22 Ağustos 2014 Cuma

YANIYOR SÖKÜLÜYOR DEVRİLİYOR AĞAÇLAR



19.08.2014 Milliyet-Ankara Gazetesi

Son sıcaklarda yanından geçiyorduk. “Bu trafiğe, bu kalabalığa, bu sıcakta iyi yangın çıkmıyor” diye geçti içimizden. Atatürk Orman Çiftliği’nde yeni yapılan Başbakanlık binasından gözünü alamıyor insan, her geçişimizde içimiz burkularak bakmaktan alamıyoruz kendimizi.



Çiftlik daha çok yanar

Pazar öğlen gibi binanın yakınındaki ormanlık alanda yangın çıktı. Çok sayıda ağaç, bir saat boyunca yandı. Nedeni belirlenememiş yangın için hemen “Sabotaj ihtimali” diyenler oldu. Gazetecilerin burnunu sokamadığı yere, sabotajcı girebiliyormuş demek.



Birkaç gün önce olduğu gibi; niye içimizde bu orman daha çok yanacakmış gibi bir his var acaba?



Karanlıkların Kepçeleri

Açın öbür sayfayı, GİMAT’a gidiyoruz. Bir kooperatifin inşaat yapacağım diye hedef alarak insan vurmayı göze aldığı, silah çekilen Devlet Tiyatroları İrfan Şahinbaş Sahnesi’ne. Cumartesi akşamından Pazar sabahına kadar ağaç sökmüşler. Daha önce de mahkeme, yasa tanımadan 100’e yakın ağaç söken karanlık seven kepçeler, geceye saklanıp, 20 tanesini daha kökünden sökmüş sabah kadar. Olanları izlemekle yetindiği için polisin refakatinde, çok şükür ‘güvenle’ gerçekleştirilmiş işlem.

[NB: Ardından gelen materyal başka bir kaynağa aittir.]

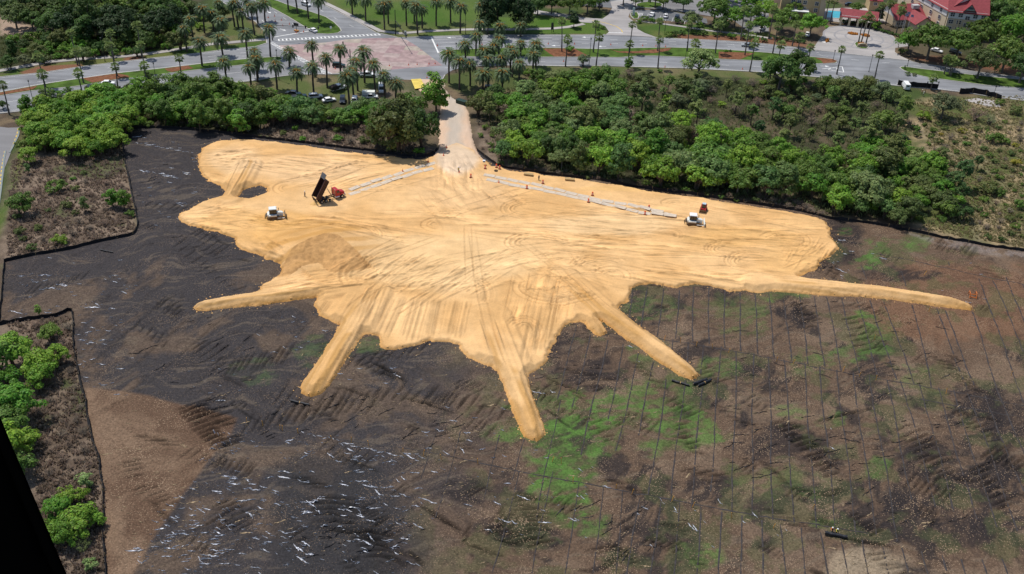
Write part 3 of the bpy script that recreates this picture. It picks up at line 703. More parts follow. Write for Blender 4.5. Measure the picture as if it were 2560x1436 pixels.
# great dozer path that crosses the middle and runs down the long ramp
for pts in ([(1290, 590), (1380, 660), (1470, 745), (1560, 820)], [(1180, 570), (1190, 640), (1205, 740), (1230, 850), (1270, 960)], [(1170, 560), (1175, 700)], [(860, 690), (940, 650), (1100, 590)], [(640, 560), (760, 560), (900, 585)], [(900, 800), (960, 700), (1080, 630)], [(1350, 580), (1460, 620)]):
    SG.stroke([p[:2] for p in lw(smooth_poly(pts, False, 4), .9)], 3.4, tracks(.84, 1.0, .09))
SG.Z = np.where(sdn > 0, np.maximum(SG.Z, .02 + .06 * sm(sdn, 0, .4)), -.35)
for pts, wd, h in RAMPS:
    q = [p[:2] for p in lw(pts, 1.2)]; bd = np.full(X.shape, 1e9); lat = np.zeros(X.shape); al = np.zeros(X.shape); acc = 0
    for (x1, y1), (x2, y2) in zip(q[:-1], q[1:]):
        L = math.hypot(x2 - x1, y2 - y1); t = np.clip(((X - x1) * (x2 - x1) + (Y - y1) * (y2 - y1)) / L / L, 0, 1)
        d = np.hypot(X - x1 - t * (x2 - x1), Y - y1 - t * (y2 - y1)); m_ = d < bd; lat = np.where(m_, d * np.sign((X - x1) * (y2 - y1) - (Y - y1) * (x2 - x1)), lat); al = np.where(m_, acc + t * L, al); bd = np.minimum(bd, d); acc += L
    lat = lat + (fbm(X, Y, 9, 170) - .5) * 1.2
    for c0, ww, am in ((-.25, .16, .75), (.30, .13, .6), (.0, .08, .35)):
        SG.blend(np.exp(-((lat - c0 * wd) / (ww * wd)) ** 4) * am * sm(al, 2, 12) * sm(fbm(X, Y, 10, 171 + int(c0 * 9)), .35, .5) * (bd < wd), (0.50, 0.275, 0.088))
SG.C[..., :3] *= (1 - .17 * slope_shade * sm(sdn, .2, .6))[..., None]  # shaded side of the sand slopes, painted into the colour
for o_ in (-1, 1):      # sharp shoulders of the short ramp on the upper left lobe and of the ramp heads
    for pts_ in ([(560 + o_ * 10, 492), (584 + o_ * 10, 455), (611 + o_ * 12, 402)], [(915 + o_ * 15, 760), (940 + o_ * 15, 715)], [(1490 + o_ * 12, 770), (1440 + o_ * 14, 725), (1395 + o_ * 14, 680)], [(1240 + o_ * 20, 880), (1215 + o_ * 18, 800)]):
        SG.stroke([p[:2] for p in lw(pts_, 1.2)], 1.6, lineb(.42, .66))
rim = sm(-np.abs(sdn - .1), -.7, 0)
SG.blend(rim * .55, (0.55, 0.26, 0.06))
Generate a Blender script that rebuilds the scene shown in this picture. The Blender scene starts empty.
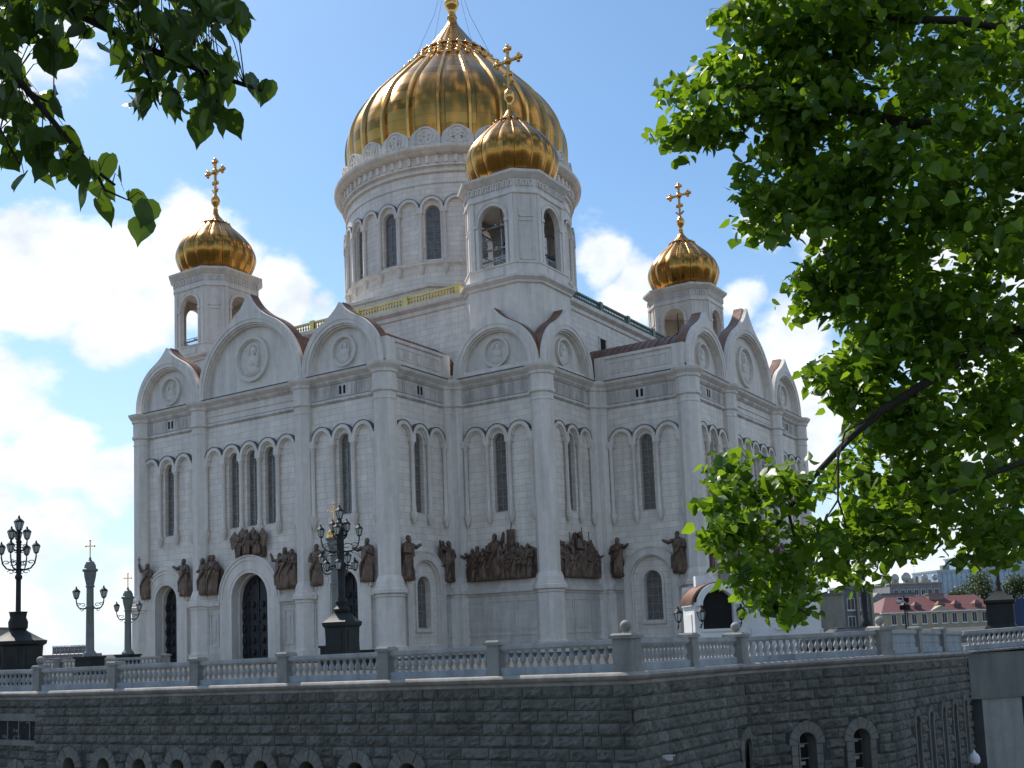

İnsana değer vermeyen, yasayı tanımayan, tabii ki ağacı hiç tanımaz. Ağaçla ahşap arasındaki fark, bu bilince sahip olmakla kendini belli eder. 50-60 yaşındaki o ağaçları satın almaya kalksa kooperatifinden pahalıya gelirdi belki. Tiyatro sahnesinden kalanda, bundan sonra kaba kuvvetle yasa çiğneme oyunu ‘Karanlıkların Kepçeleri’ sahneleniyor artık.



Çayyolu’nda çınar devirmek

Açıyoruz yine sayfayı, Çayyolu’nda bir sitedeyiz şimdi de. Site yöneticileri, hırsız girer diye evhama kapılmış, devirmişler çınar ağacını. O kadar adam, budamayı akıl edememiş.



Çam devirmek’ diye bir deyimimiz vardır, ahşap tabiatlı insanların pot kırdığı, eski tabirle affedersiniz ‘halt ettiği’ durumlar için kullanılır, burada çınar şeklinde uygulamasını görmüş oluyoruz deyimin.


Bu üç haber de aynı gün Ankara gazetelerinde çıkmış haberler. Onları kazara okuyan gençler ve çocukları düşündük bir an. “Ağacı sev, yeşili koru” falan ne biçim boş laf gelir onlara. Üstelik baksanıza yasa, mahkeme kararları denen şeyler, çiğnenebilen şeylermiş. Yak, sök, devir!.. Şimdiden geleceğin en hızlı rantçılarını görüyor, sevinçten gözleri doluyor insanın!